Nos arredores, encapuzados enfrentaram a Polícia, que dispersou a multidão com bombas de gás lacrimogênio e jatos d’água, constatou a AFP.
Enquanto isso, cerca de 100 pessoas protestavam em frente ao shopping Costanera Center, o maior da América do Sul, no sofisticado bairro de Providencia, enquanto 20 agentes da tropa de choque resguardavam a entrada do edifício.
A Polícia se comprometeu a não usar cartuchos, mas na quinta-feira um cinegrafista ficou ferido e esta instituição reconheceu que “existe uma alta probabilidade” de que tenha sido com uma escopeta usada pela tropa de choque.
– A violência não cessa –
Nos últimos dias, as manifestações de rua não foram maciças, mas focos de violência se intensificaram em Santiago e em bairros periféricos, cujos moradores voltaram a viver uma noite de horror na quinta-feira.
A violência tinha diminuído após o acordo que o Congresso alcançou há uma semana para elaborar uma nova Constituição, mas seu recrudescimento levou o governo a voltar a pedir calma.
O ministro do Interior, Gonzalo Blumel, fez um apelo “profundo e sincero a todas as forças políticas em busca de paz”.
Em Quilicura, ao norte de Santiago, um centro comercial foi incendiado e saqueado por uma multidão, enquanto em Puente Alto, outro setor periférico de classe operária, foram atacados um posto de gasolina, comércios locais e um quartel da Polícia.
Na cidade de Antofagasta (norte), um motorista feriu cinco pessoas ao avançar sobre uma concentração, e um supermercado foi saqueado.
No porto de Valparaíso e na cidade de Viña del Mar (centro) também foram registrados saques, barricadas e incêndios, assim como em Concepción (sul).
O ministro Blumel anunciou que vai antecipar a formatura de 2.500 aspirantes a policiais para se somarem ao efetivo.
– Desordem pública –
Controlar a ordem pública e avançar nas reforças sociais que respondam às demandas das ruas é o principal desafio do presidente Sebastián Piñera.
Nos primeiros nove dias após a convulsão social, o presidente pôs os militares nas ruas e decretou toque de recolher. Mas agora a Polícia, fortemente contestada, é a única que está encarregada do controle.
Tentei “compatibilizar a ordem pública com os direitos humanos e compatibilizar as demandas sociais com manter sadia nossa economia. Não tem sido fácil”, admitiu Piñera na quinta-feira.
Segundo o governo, atrás dos ataques mais violentos – sobretudo em bairros periféricos – estão “torcidas organizadas do futebol relacionadas com o narcotráfico e a delinquência”, disse à rádio Cooperativa a porta-voz oficial Karla Rubilar.

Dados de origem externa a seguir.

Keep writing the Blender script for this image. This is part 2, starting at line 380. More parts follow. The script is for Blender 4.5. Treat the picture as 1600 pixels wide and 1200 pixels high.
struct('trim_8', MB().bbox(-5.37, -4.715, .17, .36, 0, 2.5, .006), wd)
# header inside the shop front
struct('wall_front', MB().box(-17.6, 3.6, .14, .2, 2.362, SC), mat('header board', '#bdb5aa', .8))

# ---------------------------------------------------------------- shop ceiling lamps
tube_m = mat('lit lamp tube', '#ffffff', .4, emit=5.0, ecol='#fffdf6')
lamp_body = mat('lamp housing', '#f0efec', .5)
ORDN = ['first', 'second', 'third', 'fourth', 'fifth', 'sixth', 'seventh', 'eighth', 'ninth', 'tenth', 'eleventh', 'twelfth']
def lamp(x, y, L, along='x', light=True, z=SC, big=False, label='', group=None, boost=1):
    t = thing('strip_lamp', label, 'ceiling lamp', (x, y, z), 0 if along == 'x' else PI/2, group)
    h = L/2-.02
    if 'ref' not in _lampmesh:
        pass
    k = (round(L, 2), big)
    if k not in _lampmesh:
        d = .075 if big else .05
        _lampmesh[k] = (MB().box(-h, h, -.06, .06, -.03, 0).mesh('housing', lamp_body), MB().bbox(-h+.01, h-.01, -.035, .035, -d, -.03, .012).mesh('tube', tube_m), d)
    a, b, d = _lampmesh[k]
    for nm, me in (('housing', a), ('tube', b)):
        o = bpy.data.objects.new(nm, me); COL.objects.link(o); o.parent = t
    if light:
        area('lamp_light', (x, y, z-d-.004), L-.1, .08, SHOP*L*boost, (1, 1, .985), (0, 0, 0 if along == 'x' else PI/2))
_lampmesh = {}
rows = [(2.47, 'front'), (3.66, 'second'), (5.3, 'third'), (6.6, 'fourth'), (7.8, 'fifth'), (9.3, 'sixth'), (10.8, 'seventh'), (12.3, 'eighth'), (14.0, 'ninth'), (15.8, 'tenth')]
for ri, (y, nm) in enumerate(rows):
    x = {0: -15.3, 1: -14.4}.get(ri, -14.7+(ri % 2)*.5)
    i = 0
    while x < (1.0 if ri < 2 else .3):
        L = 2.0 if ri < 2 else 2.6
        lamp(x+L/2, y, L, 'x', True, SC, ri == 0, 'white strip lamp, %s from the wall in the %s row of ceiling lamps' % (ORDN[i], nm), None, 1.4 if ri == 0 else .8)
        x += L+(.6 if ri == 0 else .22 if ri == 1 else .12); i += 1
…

A Anistia Internacional denunciou uma política deliberada para castigar manifestantes, mas o governo rejeitou “categoricamente” o informe.
As Forças Armadas também o rejeitaram em uma polêmica declaração conjunta que, segundo políticos de oposição, ultrapassou o princípio de não deliberação.
“As Forças Armadas têm pleno direito a se defender. Não há nenhum ato de deliberação”, declarou o ministro da Defesa, Alberto Espina.
Uma equipe enviada pela alta comissária para os Direitos Humanos da ONU, a ex-presidente chilena Michelle Bachelet, concluiu sua investigação sobre as denúncias de violações e entregará um relatório em três semanas com base a reuniões com autoridades, representantes de organizações humanitárias e testemunhos de 230 feridos em protestos (entre civis e militares), “muitos deles perturbadores”, indico um comunicado do organismo.